The cover of Kallocin by Karin Boyle appears featuring a woman’s side profile in black and white with red lipstick, another profile facing the opposite way is painted in black paint across her face.
Credit: Biblio

Alternatives to male-authored classics

By Xandie Kuenning

Xandie Kuenning explores classics by women in resistance to the male-dominated literary canon.

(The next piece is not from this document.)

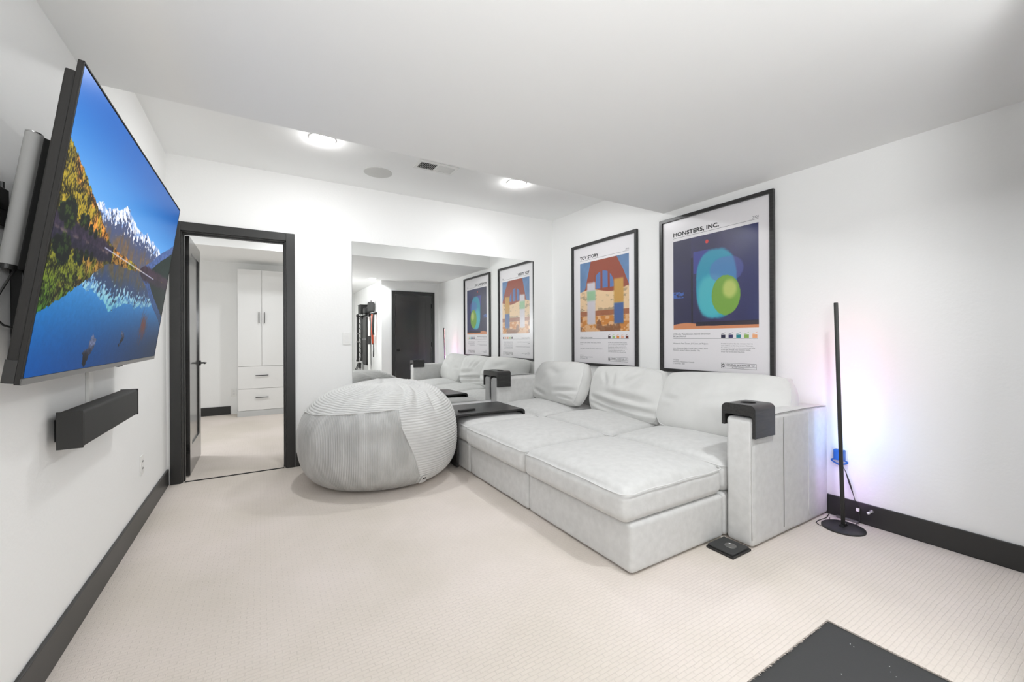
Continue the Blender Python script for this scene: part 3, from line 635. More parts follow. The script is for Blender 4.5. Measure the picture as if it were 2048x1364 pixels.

It is a clear and undeniable fact that classic literature is dominated by male authors. Sure, there are the Austens and the Brontës of the literary world, but generally speaking, most recognized writers are men. This International Women’s Day, let us look at some female alternatives which still encapsulate all the major themes of the classic literary canon.

Gothic Horror

One of the big themes within classic literature is that of gothic fiction and gothic horror. Perhaps the most famous example of the latter is Dracula by Bram Stoker, which is generally recognized as creating the quintessential archetype of the vampire. However, over 25 years earlier, the female Irish author Sheridan Le Fanu wrote ​​Carmilla, a novella about a young woman preyed upon by a female vampire. Most importantly, the work destroys the Victorian view of women as reliant on men, and also engages with a more positive view of lesbianism.

Social Exposés

In the 20th century, there was a wave of social exposés that became part of the classic literature canon — see The Jungle by Upton Sinclair as a great example. The majority were written by men, given that journalism and muckraking were generally seen as male domains, and not suitable for women, who were seen as the weaker sex. Enter Elizabeth Cochran Seaman, better known by her pen name Nellie Bly, an American journalist who helped launch a new form of investigative journalism. Her most famous exposé is Ten Days In A Mad-House, which is based on articles written by Bly while undercover at the Women’s Lunatic Asylum on Blackwell’s Island. Due to her reportage, a grand jury launched its own investigation into the asylum, leading to more funding and better conditions.

War Novels

Another quintessential topic in classic literature pertains to war, particularly as it is experienced and remembered by men (some famous examples include Ernest Hemingway’s For Whom The Bell Tolls and Erich Maria Remarque’s All Quiet On The Western Front). Generally underrecognized are women’s experiences during wartime, whether that includes life on the homefront or their actual involvement in conflict. To gain some new insight into wartime experiences from a female perspective, check out The Time Of The Doves by Mercè Rodoreda. Set in Barcelona, this novel follows Natalia and her relationship with two men during the Spanish Civil War and the ensuing Second Spanish Republic. For World War II fiction, look to Suite Française, an unfinished sequence of five novels about the German occupation of France by Irène Némirovsky, a French writer of Ukrainian-Jewish origin who was murdered at Auschwitz.

Dystopian Fiction

Dystopian fiction, much like science fiction in general, has always been the domain of men. When asked for examples of dystopias, chances are you think of George Orwell’s Nineteen Eighty-Four or Aldous Huxley’s Brave New World. For a new take on what the future could look like, as seen by women, try Swastika Night by Katharine Burdekin, which imagines a world where Hitler’s “Thousand Year Reich” is realised. Or try Kallocain by the Swedish novelist Karin Boye, which depicts a totalitarian state where drugs are used to detect individual acts and thoughts of rebellion.

Naturally, these are just a few suggestions of female alternatives in classic literature. There is a whole literary world to explore of classic female authors in all genres, from fantasy to memoirs — you might just have to dig a little deeper to find them.